Before & After: Tianjin’s transformation at ground level

The Olympics are coming. The world will focus it’s media on Beijing, Tianjin, and Qingdao. You can’t walk these streets and forget these facts. It seems like the city skyline is changing overnight. Construction literally goes around the clock, and it seems like there are half-built high-rises and cranes in every direction you look. But changes are happening on the ground as well, in the side-streets and alleys and street corners: street markets are on the way out.

These photos (above and below) were taken roughly a week apart, from the lane near the JHF office that used to be a market street. It’s the first clean up that we’ve personally witnessed since we’ve been here. The rubble was laid where people’s carts used to be. Now there’re only two or three bicycle repair guys left for the whole street. About a week after these photos, they started digging trenches and laying pipes. We don’t know for what yet (fire hydrants?), but while apartment hunting this last week we noticed legions of migrant workers digging trenches and laying pipes in several neighbourhoods in our district.

Street food vendors and street markets are some of the things we and a lot of other foreigners love about Tianjin. We loved that about Taipei, too. Aside from being so convenient and cheap, these things (to us) seem to give the city much of it’s character, much of it’s “Chinese-ness.” That may or may not be fair, and I know it’s a rather unrefined outsider’s perspective, but neighbourhood street markets and night markets are part of what many foreigners who live here love about China.
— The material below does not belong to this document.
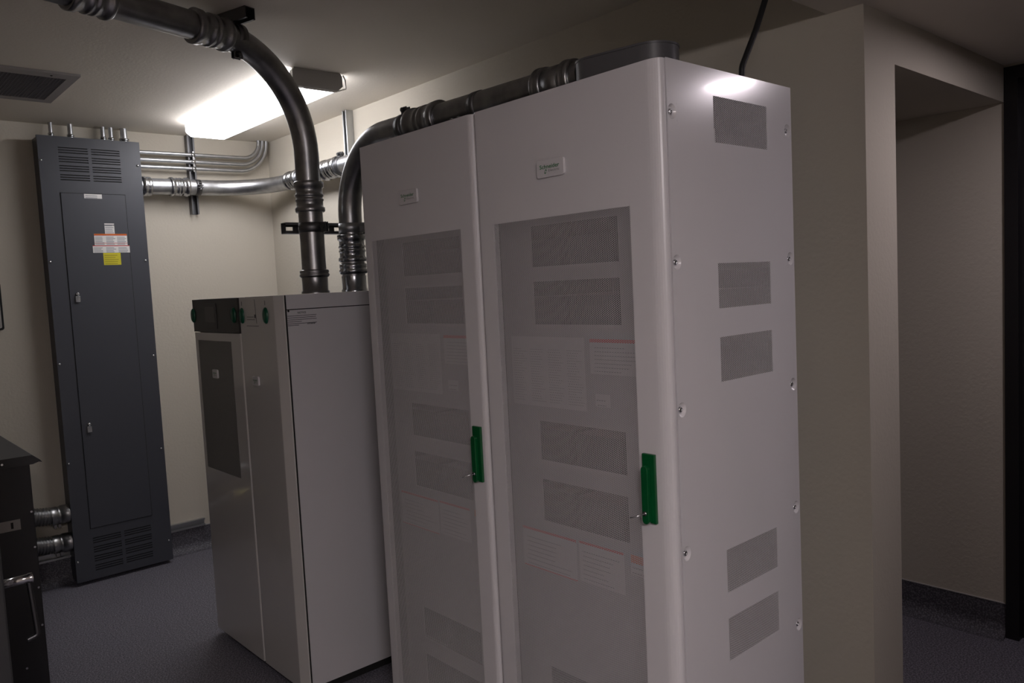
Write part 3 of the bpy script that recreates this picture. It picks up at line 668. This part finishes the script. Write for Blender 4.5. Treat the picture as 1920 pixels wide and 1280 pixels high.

Maybe if we’d grown up with unregulated markets crowding the streets of our own neighbourhoods, and if we associated such things with the old, poorer way of life that we’re determined to leave behind as we rush headlong into the wanton consumerism enjoyed by the West, we’d feel differently. I don’t know.

But the Olympics are coming. So that, together with crime, traffic, and sanitation concerns, are why, we’re told by locals, that street markets are being cleared off.